Do you think my daughter deserves a big college graduation party when a degree means nothing these days?
Grabbing some popcorn and pulling up a chair.
I think I’ll bring some hard root beer to have with my popcorn.
Got laugh when even the mods pull up a chair and pop popcorn for another “noobie” thread start.
Which hard root beer? Aldi has some decent ones… ?
But I will take the bait…
Yes, throw her a huge party(whatever you can afford). It’s an accomplishment that deserves recognition.
But I must know… Why do you feel that college degrees have no worth? What did she major in?
Is it too early for wine?
Don’t throw her a party. Just give her the money you would have spent on the party and let her fly from the coop.
Yep…the Aldi hard root beer. It’s terrific!
Value of a college degree aside, in my opinion you do not need to give a big graduation party. HS is different because your child tends to have friends, parents, teachers and mentors etc. that know your child and are usually nearby. Most of your child’s college companions, professors, etc. will be no where near you. We went to our D’s graduation, took her our for a nice dinner then helped her move somethings out of her apartment. We had a family dinner later on with some local family and friends and that was it. Good luck I hope your child finds their degree does benefit their future.
Does she want a party, big or otherwise? We had a college graduation party for our S, as a fun celebration and excuse to have family get together. No gifts. My D didn’t want a party. Both were happy with their choices.
A degree means “something” to many people - including employers that require one for many entry level jobs, and people who wish they had the opportunity, time, and money to get one and can’t.
It’s up to you. One of my kids didn’t participate in the graduation ceremony and then was disappointed when no one made a big deal about her graduating. She thought she’d somehow get a lot of attention and gifts even without the ‘event.’ She got cards and gifts, but nothing like her boyfriend received two years earlier. She also doesn’t seem to understand that we have a small family and he seems to be related to half of New Jersey.
She was especially disappointed 6 months later when her sister graduated and people actually attended and we all went out to lunch. I think she wished she’d have done a little more.
I don’t think graduation is meaningless, but if you do, don’t make a big deal out of it.
I didn’t give my D a party when she graduated from a 5 year program with a masters.
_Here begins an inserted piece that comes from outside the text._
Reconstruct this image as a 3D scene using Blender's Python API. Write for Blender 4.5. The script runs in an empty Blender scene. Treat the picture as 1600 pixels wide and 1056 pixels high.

We all went out to a dinner in her college town and allowed her to bring a few friends - nothing fancy, think Red Lobster, Olive Garden type place - but we had a blast. She worked in her field for one year and is now doing something totally different.
S17 is set to graduate next year and he has already said that he doesn’t want a party. We will probably do a dinner in his college town. Since he is graduating a year early, most of his cohort is not going to be walking with him, so we will take some of them out to dinner, probably the night before as they will leave before graduation since they are not graduating. When he gets home, I might let him take a few friends out or have a small BBQ but not a huge party.
Define “big graduation party”.
I just feel any milestone like this is a good reason to celebrate an accomplishment (it could just be making a favorite meal). We do life once. No regrets
What do you mean by “big graduation party”?
A family dinner at a park or someone’s home?
An event at an event place…you know catered with an open bar?
Dinner at a restaurant?
Party for friends and relatives with the expectation that gifts will be received?
Party just for friends?
Party for 10…100…200? Which?
No definition makes it impossible to answer your question. But I’ll tell you what we did.
We rented a B and B and invited family to attend who lived 3000 milers away…and 12 came. We had a nice dinner out the night before the graduation. After the ceremony, we took everyone out for a great early dinner. In the evening, we hosted a pool party with food for our kid and any friends and their families she wanted to invite, along with our family.
For kid 2, we had an early dinner before a senior music recital for family and friends we invited…most were traveling a couple of hours. Then we hosted a post recital reception for everyone who attended. The next morning, we took the family who attended out for a very nice brunch…private dining room.
We did this because we wanted to. It doesn’t sound like the OP wants to have a celebration of any kind. If that is the case…then just don’t.